In less than five minutes we had cleared several kilometres and thousands of stranded vehicles and arrived at the desired end which was the traffic lights intersection at Kasoa; it would have cost me at least two hours of my life if I had stayed in that woebegone traffic. At the traffic lights intersection I let the convoy go; to be honest I could not keep up the speed so they left me behind but I had achieved my objective. I noticed that a couple of policemen had stood at rigid attention, so I decided to get more information on the convoy they had probably just saluted. I respectfully beckoned a policeman and asked him if he knew who had just passed by so powerfully.
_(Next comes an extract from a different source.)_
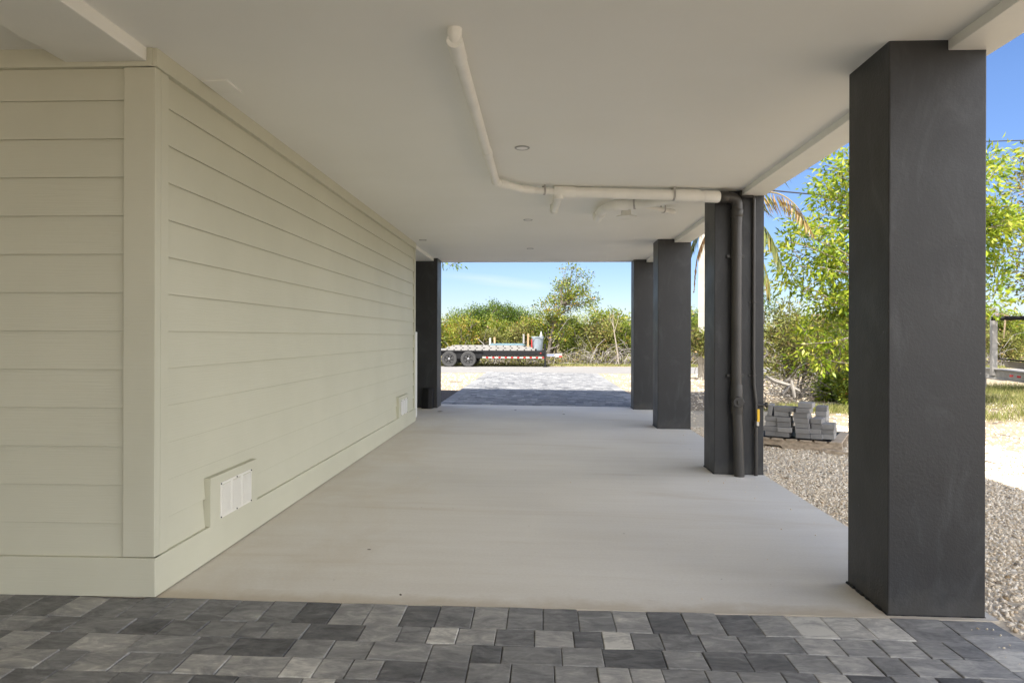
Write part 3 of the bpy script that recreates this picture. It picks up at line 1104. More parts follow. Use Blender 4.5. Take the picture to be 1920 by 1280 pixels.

He smiled sheepishly and said “I don’t know”, and looked away.

Like the policeman I also had not the foggiest idea whose power had driven that convoy at that speed because all the cars had tinted windows, which as I recall should not be permitted on our roads but in Ghana the rule of law allows the powerful to be above the law, innit? Is it possible that this was a convoy of drug dealers smashing their cargo through traffic? It is possible because in Ghana no one touches you if you look powerful.

More likely it was a political leader, possibly someone we have elected to office who was being so effectively shielded from our problems. Even if that person wished to know the problems the officials would make it impossible, although I suspect that the official must have been asleep. You would sleep too if you were being ferried so effectively against the forces of gravity.

As for me I have no regret joining the convoy but now I have tasted this enormous sense of power I am just wondering whether to try for minister, MP or DCE – they are all honourable and powerful!